Thursday, October 12, 2017



     The Real Estate Market remained strong through the third quarter of this year.  According to data from the Multiple Listing Service of the Catawba Valley , Inc, there were 873 single family homes closed during the period from July 1 - September 30, 2017.  That brings the total number of single family homes closed from January 1 -  September 30, 2017 to 2,449, which is slightly more than the 2,416 homes that closed during the same period in 2016.
     With interest rates still remaining in the 3.25% to 4.25% range, there is optimism that the local market will finish with a strong fourth quarter.

More Retirees Carry Mortgage Debt

Retiring baby boomers are less likely to be mortgage-free compared to people their age in previous generations, according to Fannie Mae. That could hurt boomers’ financial security and exacerbate the housing affordability crisis.
Slightly less than 50 percent of the oldest baby boomer homeowners in 2015 were mortgage-free, 10 percentage points lower than the number of Silent Generation homeowners who were in the same age group in 2000 and mortgage-free, according to Fannie Mae. “The increasing prevalence of housing debt among older homeowners could compromise financial security in retirement by expanding housing affordability problems, crimping essential non-housing spending, increasing vulnerability to home loss through foreclosure, or limiting the accumulation of housing wealth,” Fannie Mae researcher Patrick Simmons writes on the GSE’s Housing Perspectives blog.
Between 2010 and 2015, when the housing market was recovering from the crash, baby boomers were paying off their mortgages at an accelerated pace. But even if that trend continues, researchers predict, the rate of boomers who own their homes free and clear in retirement is unlikely to keep pace with previous generations.  
“The greater propensity of boomer homeowners to carry housing debt might signal the need to expand consumer outreach and education that helps older mortgagors manage their monthly housing expenses, including ensuring that they have fully exploited opportunities to reduce monthly mortgage payments through refinancing,” Simmons notes. “Educating younger boomers about options for shorter-duration mortgages that accelerate principal pay-down might also increase the likelihood that they enter retirement with little or no housing debt. For older boomer mortgagors who wish to eliminate housing debt, an option worth considering is trading down to less expensive homes.” 
Source: “Baby Boomers Accelerate Their Advance into Free-and-Clear Homeownership,” Fannie Mae’s Housing Insights (Oct. 5, 2017)

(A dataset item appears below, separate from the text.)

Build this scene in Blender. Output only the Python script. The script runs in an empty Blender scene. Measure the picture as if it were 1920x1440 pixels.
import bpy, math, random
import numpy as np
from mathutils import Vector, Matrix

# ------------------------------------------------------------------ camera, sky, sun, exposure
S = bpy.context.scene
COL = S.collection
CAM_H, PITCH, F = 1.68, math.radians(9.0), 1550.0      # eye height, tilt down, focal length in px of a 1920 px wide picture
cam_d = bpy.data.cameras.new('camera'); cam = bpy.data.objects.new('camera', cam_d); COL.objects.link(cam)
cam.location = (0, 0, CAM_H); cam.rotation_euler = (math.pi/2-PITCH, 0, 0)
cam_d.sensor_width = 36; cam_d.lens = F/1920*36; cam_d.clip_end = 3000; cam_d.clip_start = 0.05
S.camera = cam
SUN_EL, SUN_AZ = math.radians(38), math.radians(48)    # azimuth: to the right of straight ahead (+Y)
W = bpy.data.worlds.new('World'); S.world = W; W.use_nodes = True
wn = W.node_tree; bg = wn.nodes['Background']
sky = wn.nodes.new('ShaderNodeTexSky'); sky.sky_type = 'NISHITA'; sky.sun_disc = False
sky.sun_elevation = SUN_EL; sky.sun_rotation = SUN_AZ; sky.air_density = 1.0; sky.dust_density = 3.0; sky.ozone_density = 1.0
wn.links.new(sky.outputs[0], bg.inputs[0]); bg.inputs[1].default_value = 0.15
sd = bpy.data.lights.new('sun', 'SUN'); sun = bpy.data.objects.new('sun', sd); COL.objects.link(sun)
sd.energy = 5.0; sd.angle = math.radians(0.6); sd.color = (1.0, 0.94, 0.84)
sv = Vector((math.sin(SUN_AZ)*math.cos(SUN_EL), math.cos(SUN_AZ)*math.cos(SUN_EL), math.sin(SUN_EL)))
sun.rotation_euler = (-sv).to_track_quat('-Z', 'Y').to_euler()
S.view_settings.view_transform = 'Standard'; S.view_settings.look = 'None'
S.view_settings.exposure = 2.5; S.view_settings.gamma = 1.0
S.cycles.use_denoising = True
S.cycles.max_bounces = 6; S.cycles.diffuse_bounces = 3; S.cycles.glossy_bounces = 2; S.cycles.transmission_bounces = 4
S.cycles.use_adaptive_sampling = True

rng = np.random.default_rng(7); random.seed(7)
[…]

Big Roadblock for Owners of Tiny Homes

Homeowners who have embraced the “tiny home” lifestyle are discovering that it’s not so easy to find a place to put their property. Many tiny houses—usually considered to be between 100 and 400 square feet—are built on trailers with wheels so they can be towed, but zoning regulations in many cities don’t allow for temporary structures such as RVs or other movable homes. These laws also frequently specify a minimum size for a home or lot size, and building codes for residential properties can be problematic for tiny houses built on foundations, The New York Times reports. 
Andrew Morrison, a professional builder, told the Times that he believes “upwards of 90 percent of tiny-house owners are living illegally when it comes to zoning. …  A very small minority live in RV parks, though they usually have a limit on how long you can stay. A friend or family’s backyard, or land in the country, is much more common.”
The tiny home movement has become popular over the last few years, and many municipalities are facing increased pressure to embrace smaller structures as legal residences. Advocates in some cities have made headway in changing ordinances governing accessory dwelling units and backyard cottages. For example, Fresno, Calif., and Nantucket, Mass., now permit tiny houses to share land with existing homes. “It’s a spirit of cooperation,” Morrison told Times. “It’s a simple way to bring in affordable housing that doesn’t cost the municipality anything.”
The tiny home movement won another victory recently when the International Code Council approved a model code for tiny houses to be included in its International Residential Code. The document is the most widely recognized residential building code in the U.S. “There’s a fear that people are going to end up living in shanty shacks,” says Morrison, who helped write the code guidelines. “We don’t want that either. We want people to be safe in their houses and in something they can afford.”